─── Exercise material ───
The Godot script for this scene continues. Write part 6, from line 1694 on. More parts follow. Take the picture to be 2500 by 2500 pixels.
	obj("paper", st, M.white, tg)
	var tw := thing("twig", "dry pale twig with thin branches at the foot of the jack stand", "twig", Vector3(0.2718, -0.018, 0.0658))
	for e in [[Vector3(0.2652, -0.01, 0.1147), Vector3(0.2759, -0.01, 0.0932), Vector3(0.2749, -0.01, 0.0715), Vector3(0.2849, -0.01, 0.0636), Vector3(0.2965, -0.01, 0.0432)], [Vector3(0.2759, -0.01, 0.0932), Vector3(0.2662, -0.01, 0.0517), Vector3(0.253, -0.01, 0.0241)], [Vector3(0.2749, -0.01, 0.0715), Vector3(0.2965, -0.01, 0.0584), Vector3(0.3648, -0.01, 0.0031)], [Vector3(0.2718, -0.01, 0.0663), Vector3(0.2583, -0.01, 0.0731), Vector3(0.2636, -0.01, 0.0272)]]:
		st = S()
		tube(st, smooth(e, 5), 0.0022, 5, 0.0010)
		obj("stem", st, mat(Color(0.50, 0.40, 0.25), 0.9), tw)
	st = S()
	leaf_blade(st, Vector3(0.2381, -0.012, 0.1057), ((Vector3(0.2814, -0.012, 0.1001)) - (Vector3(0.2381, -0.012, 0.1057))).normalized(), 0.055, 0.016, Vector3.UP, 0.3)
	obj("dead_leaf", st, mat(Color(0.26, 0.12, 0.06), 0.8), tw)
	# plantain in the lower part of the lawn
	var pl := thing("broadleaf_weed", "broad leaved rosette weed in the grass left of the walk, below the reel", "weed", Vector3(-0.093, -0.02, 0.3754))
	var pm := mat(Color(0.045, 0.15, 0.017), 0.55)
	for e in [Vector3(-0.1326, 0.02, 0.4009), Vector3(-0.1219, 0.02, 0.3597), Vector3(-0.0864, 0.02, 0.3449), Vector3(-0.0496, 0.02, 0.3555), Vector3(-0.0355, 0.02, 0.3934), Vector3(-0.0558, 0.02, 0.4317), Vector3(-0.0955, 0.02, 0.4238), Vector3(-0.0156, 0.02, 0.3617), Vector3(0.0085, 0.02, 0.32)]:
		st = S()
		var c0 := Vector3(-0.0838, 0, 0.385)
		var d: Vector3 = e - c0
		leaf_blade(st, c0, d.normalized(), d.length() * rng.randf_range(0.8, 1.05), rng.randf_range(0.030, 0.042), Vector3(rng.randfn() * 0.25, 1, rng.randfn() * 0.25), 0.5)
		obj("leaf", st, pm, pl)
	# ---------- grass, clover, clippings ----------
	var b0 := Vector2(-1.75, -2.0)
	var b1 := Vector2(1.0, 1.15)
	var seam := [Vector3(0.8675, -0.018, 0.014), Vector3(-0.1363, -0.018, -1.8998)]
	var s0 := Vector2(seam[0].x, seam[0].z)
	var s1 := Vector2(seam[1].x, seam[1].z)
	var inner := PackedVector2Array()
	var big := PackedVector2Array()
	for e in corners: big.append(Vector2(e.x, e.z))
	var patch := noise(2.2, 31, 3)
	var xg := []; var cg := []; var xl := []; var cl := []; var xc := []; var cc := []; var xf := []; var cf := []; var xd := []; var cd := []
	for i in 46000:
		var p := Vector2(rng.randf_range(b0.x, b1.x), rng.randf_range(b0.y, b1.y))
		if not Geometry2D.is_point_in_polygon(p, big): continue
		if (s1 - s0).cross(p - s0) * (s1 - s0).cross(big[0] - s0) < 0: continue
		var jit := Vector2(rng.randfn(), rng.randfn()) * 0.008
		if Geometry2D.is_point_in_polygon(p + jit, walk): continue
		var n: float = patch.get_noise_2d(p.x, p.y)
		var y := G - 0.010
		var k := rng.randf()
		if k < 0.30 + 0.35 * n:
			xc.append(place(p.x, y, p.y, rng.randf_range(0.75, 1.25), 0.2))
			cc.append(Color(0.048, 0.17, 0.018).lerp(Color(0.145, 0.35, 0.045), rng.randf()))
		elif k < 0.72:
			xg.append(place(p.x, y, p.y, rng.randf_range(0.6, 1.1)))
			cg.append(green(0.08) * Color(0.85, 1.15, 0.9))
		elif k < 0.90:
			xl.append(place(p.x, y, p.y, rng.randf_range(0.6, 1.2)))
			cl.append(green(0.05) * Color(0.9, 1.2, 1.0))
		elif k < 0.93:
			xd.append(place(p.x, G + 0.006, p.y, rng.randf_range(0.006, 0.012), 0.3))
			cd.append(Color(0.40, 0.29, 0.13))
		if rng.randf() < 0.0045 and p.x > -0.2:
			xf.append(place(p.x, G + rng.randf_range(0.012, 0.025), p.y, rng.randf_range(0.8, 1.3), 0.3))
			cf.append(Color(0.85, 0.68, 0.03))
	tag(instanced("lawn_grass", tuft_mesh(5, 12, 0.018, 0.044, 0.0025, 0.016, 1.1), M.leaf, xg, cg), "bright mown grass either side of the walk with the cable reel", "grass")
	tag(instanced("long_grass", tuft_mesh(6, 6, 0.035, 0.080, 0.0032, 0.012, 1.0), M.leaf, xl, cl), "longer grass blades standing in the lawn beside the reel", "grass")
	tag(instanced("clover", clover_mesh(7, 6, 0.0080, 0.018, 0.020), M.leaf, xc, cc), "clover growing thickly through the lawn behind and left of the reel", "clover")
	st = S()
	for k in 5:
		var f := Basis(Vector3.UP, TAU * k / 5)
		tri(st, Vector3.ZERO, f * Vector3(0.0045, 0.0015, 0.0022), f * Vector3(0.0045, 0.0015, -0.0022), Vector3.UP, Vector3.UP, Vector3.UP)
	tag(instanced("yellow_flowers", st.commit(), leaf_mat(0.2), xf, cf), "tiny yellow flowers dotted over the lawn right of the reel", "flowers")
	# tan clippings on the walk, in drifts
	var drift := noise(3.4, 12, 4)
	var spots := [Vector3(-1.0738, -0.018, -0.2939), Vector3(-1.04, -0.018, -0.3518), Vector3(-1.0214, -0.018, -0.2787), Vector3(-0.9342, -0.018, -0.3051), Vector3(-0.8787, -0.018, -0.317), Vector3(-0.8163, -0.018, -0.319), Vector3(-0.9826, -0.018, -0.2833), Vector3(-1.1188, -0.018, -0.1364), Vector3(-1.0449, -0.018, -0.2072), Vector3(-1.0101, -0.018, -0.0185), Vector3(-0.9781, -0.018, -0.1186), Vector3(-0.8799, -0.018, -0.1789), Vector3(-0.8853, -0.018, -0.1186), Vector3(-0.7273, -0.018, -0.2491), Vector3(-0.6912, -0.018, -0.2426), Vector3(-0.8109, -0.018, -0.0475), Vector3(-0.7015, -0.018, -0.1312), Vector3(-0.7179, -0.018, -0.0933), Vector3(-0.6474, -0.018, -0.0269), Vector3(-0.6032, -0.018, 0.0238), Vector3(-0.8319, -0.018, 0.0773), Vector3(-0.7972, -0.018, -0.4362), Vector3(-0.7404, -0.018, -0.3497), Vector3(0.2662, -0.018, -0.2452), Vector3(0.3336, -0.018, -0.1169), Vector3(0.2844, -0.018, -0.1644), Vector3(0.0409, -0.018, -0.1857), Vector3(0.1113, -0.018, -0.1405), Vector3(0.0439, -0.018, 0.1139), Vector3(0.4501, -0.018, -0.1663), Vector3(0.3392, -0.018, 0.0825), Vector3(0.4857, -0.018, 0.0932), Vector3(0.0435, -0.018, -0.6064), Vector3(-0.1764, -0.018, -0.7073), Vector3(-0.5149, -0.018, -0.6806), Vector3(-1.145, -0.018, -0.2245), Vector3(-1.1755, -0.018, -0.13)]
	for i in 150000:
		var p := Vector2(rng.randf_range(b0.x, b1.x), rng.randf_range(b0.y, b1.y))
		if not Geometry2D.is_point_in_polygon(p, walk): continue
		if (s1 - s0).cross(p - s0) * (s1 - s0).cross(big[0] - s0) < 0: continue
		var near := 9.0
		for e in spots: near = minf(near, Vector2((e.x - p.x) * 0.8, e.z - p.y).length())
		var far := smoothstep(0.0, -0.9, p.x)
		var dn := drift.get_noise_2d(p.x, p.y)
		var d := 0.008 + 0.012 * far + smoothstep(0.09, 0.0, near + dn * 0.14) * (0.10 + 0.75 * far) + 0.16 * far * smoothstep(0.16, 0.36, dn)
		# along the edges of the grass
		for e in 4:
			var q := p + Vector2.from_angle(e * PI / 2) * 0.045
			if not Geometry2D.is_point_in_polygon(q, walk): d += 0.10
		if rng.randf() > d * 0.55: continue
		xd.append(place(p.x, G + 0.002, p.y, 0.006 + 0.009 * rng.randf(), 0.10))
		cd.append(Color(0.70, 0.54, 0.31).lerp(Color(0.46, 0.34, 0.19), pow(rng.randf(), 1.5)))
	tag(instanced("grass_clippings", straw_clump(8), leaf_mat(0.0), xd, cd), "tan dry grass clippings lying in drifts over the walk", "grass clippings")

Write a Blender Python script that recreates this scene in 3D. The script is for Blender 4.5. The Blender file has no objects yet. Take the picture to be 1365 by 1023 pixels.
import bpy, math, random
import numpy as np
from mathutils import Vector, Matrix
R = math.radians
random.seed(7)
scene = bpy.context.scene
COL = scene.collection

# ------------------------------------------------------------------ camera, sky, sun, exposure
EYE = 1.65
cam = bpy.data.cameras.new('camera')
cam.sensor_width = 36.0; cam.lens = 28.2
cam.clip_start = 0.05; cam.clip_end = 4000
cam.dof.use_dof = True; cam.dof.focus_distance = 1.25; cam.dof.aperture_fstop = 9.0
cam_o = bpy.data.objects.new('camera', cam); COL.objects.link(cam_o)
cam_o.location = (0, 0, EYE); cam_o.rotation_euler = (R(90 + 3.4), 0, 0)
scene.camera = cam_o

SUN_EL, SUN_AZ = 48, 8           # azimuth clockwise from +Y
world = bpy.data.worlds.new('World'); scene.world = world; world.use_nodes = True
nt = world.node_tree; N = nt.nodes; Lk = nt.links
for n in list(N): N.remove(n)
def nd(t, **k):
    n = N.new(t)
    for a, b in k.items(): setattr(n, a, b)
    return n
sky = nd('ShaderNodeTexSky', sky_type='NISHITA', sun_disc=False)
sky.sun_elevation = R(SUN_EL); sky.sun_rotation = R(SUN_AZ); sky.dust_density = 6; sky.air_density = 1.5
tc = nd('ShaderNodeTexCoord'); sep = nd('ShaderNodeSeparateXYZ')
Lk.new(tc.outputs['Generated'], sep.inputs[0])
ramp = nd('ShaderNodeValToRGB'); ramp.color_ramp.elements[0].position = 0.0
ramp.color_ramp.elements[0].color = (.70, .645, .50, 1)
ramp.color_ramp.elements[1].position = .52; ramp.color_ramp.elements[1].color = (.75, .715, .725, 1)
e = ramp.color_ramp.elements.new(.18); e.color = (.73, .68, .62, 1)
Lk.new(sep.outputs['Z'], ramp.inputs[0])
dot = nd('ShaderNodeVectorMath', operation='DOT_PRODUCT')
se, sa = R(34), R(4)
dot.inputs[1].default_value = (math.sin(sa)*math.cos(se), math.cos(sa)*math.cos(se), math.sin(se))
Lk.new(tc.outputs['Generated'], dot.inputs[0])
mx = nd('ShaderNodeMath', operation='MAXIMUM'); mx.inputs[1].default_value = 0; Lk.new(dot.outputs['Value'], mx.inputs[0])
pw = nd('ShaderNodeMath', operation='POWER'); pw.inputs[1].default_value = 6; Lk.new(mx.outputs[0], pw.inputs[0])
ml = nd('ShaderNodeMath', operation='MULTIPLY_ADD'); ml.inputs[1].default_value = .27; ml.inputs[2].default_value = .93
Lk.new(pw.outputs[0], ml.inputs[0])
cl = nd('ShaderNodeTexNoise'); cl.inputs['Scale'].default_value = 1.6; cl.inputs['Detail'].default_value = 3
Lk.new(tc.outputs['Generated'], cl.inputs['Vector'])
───
The problem ->
Will you return exactly the lines above from the one with "Write a Blender" down to the one with "COL = scene.collection", counting both as part of the range?

Solution for this task ->
Write a Blender Python script that recreates this scene in 3D. The script is for Blender 4.5. The Blender file has no objects yet. Take the picture to be 1365 by 1023 pixels.
import bpy, math, random
import numpy as np
from mathutils import Vector, Matrix
R = math.radians
random.seed(7)
scene = bpy.context.scene
COL = scene.collection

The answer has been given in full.